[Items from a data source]
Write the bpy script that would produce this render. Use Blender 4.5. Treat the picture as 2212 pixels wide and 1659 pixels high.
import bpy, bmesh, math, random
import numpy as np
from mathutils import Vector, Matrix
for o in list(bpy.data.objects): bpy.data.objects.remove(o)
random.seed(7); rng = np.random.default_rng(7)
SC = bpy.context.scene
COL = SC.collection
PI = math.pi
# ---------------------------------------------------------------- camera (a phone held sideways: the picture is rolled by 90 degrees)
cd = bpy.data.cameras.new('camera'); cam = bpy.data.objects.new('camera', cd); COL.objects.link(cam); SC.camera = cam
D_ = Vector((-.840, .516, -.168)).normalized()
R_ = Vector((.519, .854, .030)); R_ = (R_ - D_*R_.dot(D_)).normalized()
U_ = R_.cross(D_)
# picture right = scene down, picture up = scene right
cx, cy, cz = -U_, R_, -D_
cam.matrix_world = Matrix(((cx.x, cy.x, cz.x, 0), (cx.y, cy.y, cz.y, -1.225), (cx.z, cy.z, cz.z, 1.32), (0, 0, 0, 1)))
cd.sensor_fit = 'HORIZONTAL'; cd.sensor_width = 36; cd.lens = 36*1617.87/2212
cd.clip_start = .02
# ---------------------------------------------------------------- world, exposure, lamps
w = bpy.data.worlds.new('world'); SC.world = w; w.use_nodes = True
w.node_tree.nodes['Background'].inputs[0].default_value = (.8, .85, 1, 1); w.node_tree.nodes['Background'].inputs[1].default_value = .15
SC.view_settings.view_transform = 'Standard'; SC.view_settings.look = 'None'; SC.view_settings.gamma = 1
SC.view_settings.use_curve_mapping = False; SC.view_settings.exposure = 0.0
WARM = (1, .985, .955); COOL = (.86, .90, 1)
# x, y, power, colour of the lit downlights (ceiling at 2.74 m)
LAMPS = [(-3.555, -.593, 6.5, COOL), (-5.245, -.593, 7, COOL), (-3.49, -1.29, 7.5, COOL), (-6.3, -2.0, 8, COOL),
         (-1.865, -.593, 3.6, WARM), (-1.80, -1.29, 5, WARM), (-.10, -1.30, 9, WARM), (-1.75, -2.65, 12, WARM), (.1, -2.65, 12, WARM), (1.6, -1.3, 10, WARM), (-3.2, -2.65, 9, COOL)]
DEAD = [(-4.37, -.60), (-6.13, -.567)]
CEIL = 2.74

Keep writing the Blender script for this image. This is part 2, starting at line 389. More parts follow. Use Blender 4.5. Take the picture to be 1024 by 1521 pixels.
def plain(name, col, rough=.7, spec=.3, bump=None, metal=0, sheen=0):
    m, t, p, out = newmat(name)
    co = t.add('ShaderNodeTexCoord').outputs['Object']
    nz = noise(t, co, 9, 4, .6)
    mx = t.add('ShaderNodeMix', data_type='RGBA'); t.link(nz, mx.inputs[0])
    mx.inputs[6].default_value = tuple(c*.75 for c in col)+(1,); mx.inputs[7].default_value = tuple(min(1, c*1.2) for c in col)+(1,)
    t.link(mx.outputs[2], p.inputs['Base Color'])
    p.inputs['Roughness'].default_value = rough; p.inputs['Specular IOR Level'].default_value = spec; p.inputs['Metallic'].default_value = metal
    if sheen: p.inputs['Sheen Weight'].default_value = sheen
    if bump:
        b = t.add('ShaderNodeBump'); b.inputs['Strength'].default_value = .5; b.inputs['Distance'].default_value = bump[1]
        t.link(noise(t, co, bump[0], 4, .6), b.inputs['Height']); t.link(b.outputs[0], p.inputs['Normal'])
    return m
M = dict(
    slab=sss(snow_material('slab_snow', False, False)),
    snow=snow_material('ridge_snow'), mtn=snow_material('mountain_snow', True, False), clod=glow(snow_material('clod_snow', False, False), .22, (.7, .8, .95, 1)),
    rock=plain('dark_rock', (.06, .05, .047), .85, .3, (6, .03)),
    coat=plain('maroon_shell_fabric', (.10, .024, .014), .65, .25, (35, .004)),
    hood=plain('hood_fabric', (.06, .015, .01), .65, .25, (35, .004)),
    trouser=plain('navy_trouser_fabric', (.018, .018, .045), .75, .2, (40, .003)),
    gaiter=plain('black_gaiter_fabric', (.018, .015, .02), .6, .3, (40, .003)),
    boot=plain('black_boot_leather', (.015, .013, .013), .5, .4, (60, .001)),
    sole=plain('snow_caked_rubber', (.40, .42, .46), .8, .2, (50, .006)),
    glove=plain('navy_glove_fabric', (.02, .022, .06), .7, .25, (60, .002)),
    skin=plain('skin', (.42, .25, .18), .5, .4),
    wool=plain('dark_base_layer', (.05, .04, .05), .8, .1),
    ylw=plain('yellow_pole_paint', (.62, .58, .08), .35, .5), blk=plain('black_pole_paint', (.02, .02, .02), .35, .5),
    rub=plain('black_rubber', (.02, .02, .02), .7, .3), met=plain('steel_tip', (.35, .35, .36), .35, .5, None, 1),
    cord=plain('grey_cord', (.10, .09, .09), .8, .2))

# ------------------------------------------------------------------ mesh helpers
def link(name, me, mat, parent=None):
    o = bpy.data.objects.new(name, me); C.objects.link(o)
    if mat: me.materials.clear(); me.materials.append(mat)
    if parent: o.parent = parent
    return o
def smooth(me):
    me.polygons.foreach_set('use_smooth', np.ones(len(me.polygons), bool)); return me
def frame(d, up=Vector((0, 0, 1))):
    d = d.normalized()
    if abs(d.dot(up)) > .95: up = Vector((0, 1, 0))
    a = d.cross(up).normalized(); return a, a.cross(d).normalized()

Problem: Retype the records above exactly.

Completed exercise:
Write the bpy script that would produce this render. Use Blender 4.5. Treat the picture as 2212 pixels wide and 1659 pixels high.
import bpy, bmesh, math, random
import numpy as np
from mathutils import Vector, Matrix
for o in list(bpy.data.objects): bpy.data.objects.remove(o)
random.seed(7); rng = np.random.default_rng(7)
SC = bpy.context.scene
COL = SC.collection
PI = math.pi
# ---------------------------------------------------------------- camera (a phone held sideways: the picture is rolled by 90 degrees)
cd = bpy.data.cameras.new('camera'); cam = bpy.data.objects.new('camera', cd); COL.objects.link(cam); SC.camera = cam
D_ = Vector((-.840, .516, -.168)).normalized()
R_ = Vector((.519, .854, .030)); R_ = (R_ - D_*R_.dot(D_)).normalized()
U_ = R_.cross(D_)
# picture right = scene down, picture up = scene right
cx, cy, cz = -U_, R_, -D_
cam.matrix_world = Matrix(((cx.x, cy.x, cz.x, 0), (cx.y, cy.y, cz.y, -1.225), (cx.z, cy.z, cz.z, 1.32), (0, 0, 0, 1)))
cd.sensor_fit = 'HORIZONTAL'; cd.sensor_width = 36; cd.lens = 36*1617.87/2212
cd.clip_start = .02
# ---------------------------------------------------------------- world, exposure, lamps
w = bpy.data.worlds.new('world'); SC.world = w; w.use_nodes = True
w.node_tree.nodes['Background'].inputs[0].default_value = (.8, .85, 1, 1); w.node_tree.nodes['Background'].inputs[1].default_value = .15
SC.view_settings.view_transform = 'Standard'; SC.view_settings.look = 'None'; SC.view_settings.gamma = 1
SC.view_settings.use_curve_mapping = False; SC.view_settings.exposure = 0.0
WARM = (1, .985, .955); COOL = (.86, .90, 1)
# x, y, power, colour of the lit downlights (ceiling at 2.74 m)
LAMPS = [(-3.555, -.593, 6.5, COOL), (-5.245, -.593, 7, COOL), (-3.49, -1.29, 7.5, COOL), (-6.3, -2.0, 8, COOL),
         (-1.865, -.593, 3.6, WARM), (-1.80, -1.29, 5, WARM), (-.10, -1.30, 9, WARM), (-1.75, -2.65, 12, WARM), (.1, -2.65, 12, WARM), (1.6, -1.3, 10, WARM), (-3.2, -2.65, 9, COOL)]
DEAD = [(-4.37, -.60), (-6.13, -.567)]
CEIL = 2.74

Keep writing the Blender script for this image. This is part 2, starting at line 389. More parts follow. Use Blender 4.5. Take the picture to be 1024 by 1521 pixels.
def plain(name, col, rough=.7, spec=.3, bump=None, metal=0, sheen=0):
    m, t, p, out = newmat(name)
    co = t.add('ShaderNodeTexCoord').outputs['Object']
    nz = noise(t, co, 9, 4, .6)
    mx = t.add('ShaderNodeMix', data_type='RGBA'); t.link(nz, mx.inputs[0])
    mx.inputs[6].default_value = tuple(c*.75 for c in col)+(1,); mx.inputs[7].default_value = tuple(min(1, c*1.2) for c in col)+(1,)
    t.link(mx.outputs[2], p.inputs['Base Color'])
    p.inputs['Roughness'].default_value = rough; p.inputs['Specular IOR Level'].default_value = spec; p.inputs['Metallic'].default_value = metal
    if sheen: p.inputs['Sheen Weight'].default_value = sheen
    if bump:
        b = t.add('ShaderNodeBump'); b.inputs['Strength'].default_value = .5; b.inputs['Distance'].default_value = bump[1]
        t.link(noise(t, co, bump[0], 4, .6), b.inputs['Height']); t.link(b.outputs[0], p.inputs['Normal'])
    return m
M = dict(
    slab=sss(snow_material('slab_snow', False, False)),
    snow=snow_material('ridge_snow'), mtn=snow_material('mountain_snow', True, False), clod=glow(snow_material('clod_snow', False, False), .22, (.7, .8, .95, 1)),
    rock=plain('dark_rock', (.06, .05, .047), .85, .3, (6, .03)),
    coat=plain('maroon_shell_fabric', (.10, .024, .014), .65, .25, (35, .004)),
    hood=plain('hood_fabric', (.06, .015, .01), .65, .25, (35, .004)),
    trouser=plain('navy_trouser_fabric', (.018, .018, .045), .75, .2, (40, .003)),
    gaiter=plain('black_gaiter_fabric', (.018, .015, .02), .6, .3, (40, .003)),
    boot=plain('black_boot_leather', (.015, .013, .013), .5, .4, (60, .001)),
    sole=plain('snow_caked_rubber', (.40, .42, .46), .8, .2, (50, .006)),
    glove=plain('navy_glove_fabric', (.02, .022, .06), .7, .25, (60, .002)),
    skin=plain('skin', (.42, .25, .18), .5, .4),
    wool=plain('dark_base_layer', (.05, .04, .05), .8, .1),
    ylw=plain('yellow_pole_paint', (.62, .58, .08), .35, .5), blk=plain('black_pole_paint', (.02, .02, .02), .35, .5),
    rub=plain('black_rubber', (.02, .02, .02), .7, .3), met=plain('steel_tip', (.35, .35, .36), .35, .5, None, 1),
    cord=plain('grey_cord', (.10, .09, .09), .8, .2))

# ------------------------------------------------------------------ mesh helpers
def link(name, me, mat, parent=None):
    o = bpy.data.objects.new(name, me); C.objects.link(o)
    if mat: me.materials.clear(); me.materials.append(mat)
    if parent: o.parent = parent
    return o
def smooth(me):
    me.polygons.foreach_set('use_smooth', np.ones(len(me.polygons), bool)); return me
def frame(d, up=Vector((0, 0, 1))):
    d = d.normalized()
    if abs(d.dot(up)) > .95: up = Vector((0, 1, 0))
    a = d.cross(up).normalized(); return a, a.cross(d).normalized()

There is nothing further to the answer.